Lessons learned. The U.S. beef industry is in a better position to recover from BSE today, thanks to lessons learned from the previous BSE outbreaks in Europe and Canada, Hurt said.

Seven months after the Canadian case, the country’s beef industry is still reeling from export bans and an overabundance of beef supplies, he said.

“The news from Washington is not as tragic as it would have been had it happened in the United States first,” Hurt said.

Record price reasoning. The beef sector has seen record prices recently due to low cattle numbers and increasing demand, Lahmers said.

Part of this is due to the trading ban with Canada because of its BSE case, Roe said.

This was coupled with stronger U.S. exports and a smaller-than-normal herd, resulting in a price surge.

For example, the cattle market in eastern Pennsylvania, which caters to the eastern seaboard, recently traded at $117 a hundredweight.

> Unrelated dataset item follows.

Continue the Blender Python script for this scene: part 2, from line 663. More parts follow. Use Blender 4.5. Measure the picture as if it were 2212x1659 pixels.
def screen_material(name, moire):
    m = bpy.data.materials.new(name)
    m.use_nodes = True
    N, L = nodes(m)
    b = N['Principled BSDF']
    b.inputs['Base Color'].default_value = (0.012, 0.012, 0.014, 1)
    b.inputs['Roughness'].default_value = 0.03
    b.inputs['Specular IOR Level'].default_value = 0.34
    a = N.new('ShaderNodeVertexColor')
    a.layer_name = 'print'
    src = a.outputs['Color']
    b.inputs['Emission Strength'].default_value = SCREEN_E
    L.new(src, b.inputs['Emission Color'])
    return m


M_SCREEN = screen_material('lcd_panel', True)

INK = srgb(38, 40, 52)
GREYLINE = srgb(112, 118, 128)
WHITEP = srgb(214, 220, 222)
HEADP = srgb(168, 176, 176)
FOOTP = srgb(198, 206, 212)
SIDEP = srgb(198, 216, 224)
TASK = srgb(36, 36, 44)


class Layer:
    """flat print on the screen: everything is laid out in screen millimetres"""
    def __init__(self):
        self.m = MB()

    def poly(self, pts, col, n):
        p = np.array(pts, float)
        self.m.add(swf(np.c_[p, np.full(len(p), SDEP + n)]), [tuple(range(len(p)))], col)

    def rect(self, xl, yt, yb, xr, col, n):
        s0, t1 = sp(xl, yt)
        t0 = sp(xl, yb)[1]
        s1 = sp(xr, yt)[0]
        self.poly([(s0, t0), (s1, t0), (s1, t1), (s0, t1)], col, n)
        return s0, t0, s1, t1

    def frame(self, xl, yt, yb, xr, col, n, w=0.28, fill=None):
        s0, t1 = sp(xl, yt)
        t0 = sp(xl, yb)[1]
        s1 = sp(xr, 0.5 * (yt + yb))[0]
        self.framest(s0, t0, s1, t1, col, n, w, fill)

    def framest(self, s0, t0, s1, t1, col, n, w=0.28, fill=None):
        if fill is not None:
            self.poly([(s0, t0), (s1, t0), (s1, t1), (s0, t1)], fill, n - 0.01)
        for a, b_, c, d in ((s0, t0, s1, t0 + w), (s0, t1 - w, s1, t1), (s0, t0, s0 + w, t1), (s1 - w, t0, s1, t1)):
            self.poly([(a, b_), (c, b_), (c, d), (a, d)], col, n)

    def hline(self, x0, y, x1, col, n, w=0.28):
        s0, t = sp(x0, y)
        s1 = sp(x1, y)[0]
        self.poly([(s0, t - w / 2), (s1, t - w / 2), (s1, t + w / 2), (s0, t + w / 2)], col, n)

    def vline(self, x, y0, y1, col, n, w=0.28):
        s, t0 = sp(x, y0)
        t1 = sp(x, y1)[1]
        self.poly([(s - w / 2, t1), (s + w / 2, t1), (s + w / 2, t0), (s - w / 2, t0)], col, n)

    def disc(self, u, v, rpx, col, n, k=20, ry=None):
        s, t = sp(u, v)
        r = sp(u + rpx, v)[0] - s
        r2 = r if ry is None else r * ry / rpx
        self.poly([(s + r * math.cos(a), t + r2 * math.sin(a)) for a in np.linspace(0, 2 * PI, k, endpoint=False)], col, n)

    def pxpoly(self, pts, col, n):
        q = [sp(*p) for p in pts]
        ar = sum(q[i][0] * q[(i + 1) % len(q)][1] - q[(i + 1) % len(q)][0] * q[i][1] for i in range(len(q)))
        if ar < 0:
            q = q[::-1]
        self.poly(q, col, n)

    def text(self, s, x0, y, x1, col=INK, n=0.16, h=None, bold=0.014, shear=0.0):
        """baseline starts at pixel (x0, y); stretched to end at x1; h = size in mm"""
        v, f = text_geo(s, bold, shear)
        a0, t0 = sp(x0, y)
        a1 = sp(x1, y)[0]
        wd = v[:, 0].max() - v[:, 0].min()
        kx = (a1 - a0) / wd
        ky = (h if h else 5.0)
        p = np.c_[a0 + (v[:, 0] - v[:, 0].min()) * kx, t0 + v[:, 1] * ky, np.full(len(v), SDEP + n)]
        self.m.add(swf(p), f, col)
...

“In previous years that figure would have been in the mid-$70s,” Roe said. “Producers have been trading at 50 percent above typical prices for months now.”

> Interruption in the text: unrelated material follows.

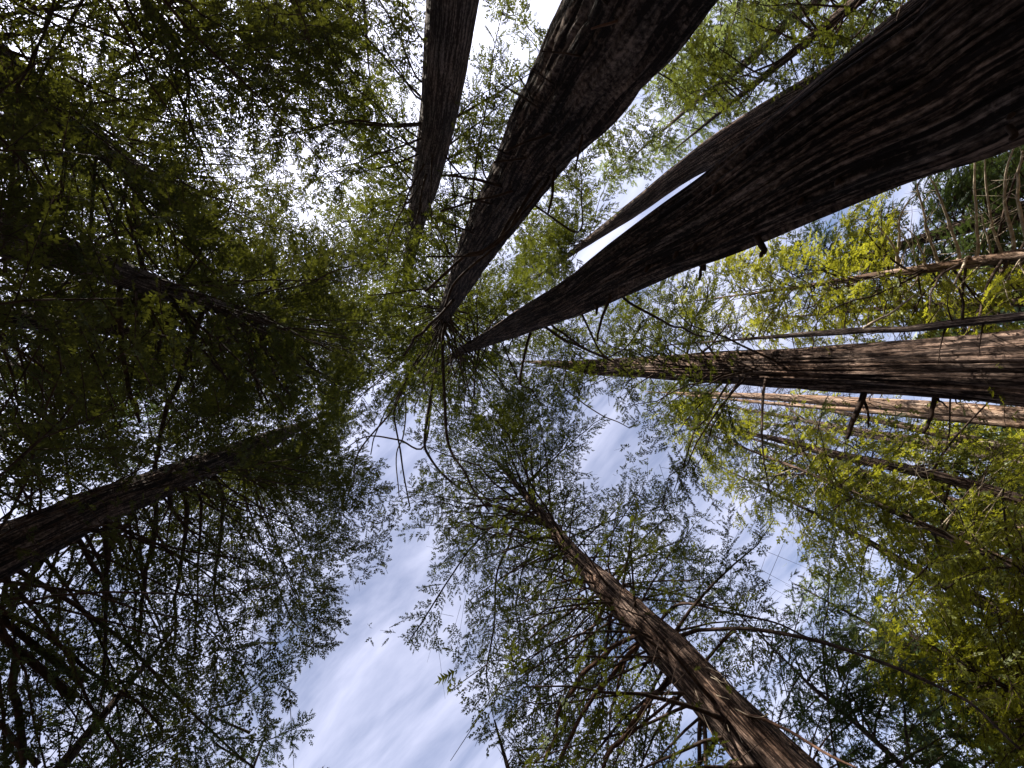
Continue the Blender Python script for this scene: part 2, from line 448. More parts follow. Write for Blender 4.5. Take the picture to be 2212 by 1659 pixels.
def off_tree(label, u, v, D, H, r, **kw):
    """a tree whose stem stands outside the picture: u,v only gives its bearing"""
    d = ray(u, v); az = math.atan2(d[1], d[0])
    return make_tree_manual(label, np.array([math.cos(az), math.sin(az)]) * D, H, r, **kw)
def make_tree_manual(label, hz, H, r, bark=BARK, leaf='redwood', group='redwoods of the grove', name='redwood_tree', clear=0.95, **kw):
    t = Tree(); t.label = label
    zz = np.linspace(-0.5, H, 40)
    wob = np.stack([np.sin(zz * 0.21 + hz[0]), np.cos(zz * 0.17 + hz[1]), zz * 0], 1) * 0.12
    t.path = np.stack([np.full(40, hz[0]), np.full(40, hz[1]), zz], 1) + wob
    t.rad = np.interp(zz, [-0.5, 1, H], [r * 1.5, r, 0.02]); t.s = zz
    t.base = np.array([t.path[0][0], t.path[0][1], 0.0]); t.H = H; t.D = float(np.hypot(*hz)); t.clear = clear; t.leaf = leaf; t.name = name
    e = bpy.data.objects.new(name, None); COL.objects.link(e)
    e.location = t.base; e['label'] = label; e['category'] = 'tree'
    if group: e['group'] = group
    t.e = e
    k = 20
    th = np.linspace(0, 2 * np.pi, k + 1)
    TH, S = np.meshgrid(th, zz)
    rr = t.rad[:, None] * (1 + 0.12 * (vnoise(np.cos(TH) * 3, np.sin(TH) * 3, S * 0.6 + hz[0]) - 0.5))
    V = t.path[:, None] + np.stack([rr * np.cos(TH), rr * np.sin(TH), rr * 0], -1)
    i = np.arange(39)[:, None] * (k + 1); j = np.arange(k)[None]
    f = np.stack([i + j, i + j + 1, i + k + 2 + j, i + k + 1 + j], -1).reshape(-1, 4)
    UV = np.stack([TH * r, S], -1).reshape(-1, 2)
    mesh_obj('trunk', V.reshape(-1, 3), [f], bark, e, t.base, smooth=True, uv=UV)
    t.pu, t.pv, t.pd = project(t.path)
    t.id = len(TREES); t.limbs = Bag(); t.cand = []
    TREES.append(t)
    return t

BARE = []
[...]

Analysts predicted market prices would gradually diminish by summer.

‘Normal’ numbers? Although there’s speculation the hit in the beef market will take cattle prices down to more “normal” numbers, Lahmers said any drop in prices will hurt producers and the support industry around them.

Recent high prices have finally allowed producers to make money, he said. For years, it’s been difficult to break even, let alone make a profit, he continued.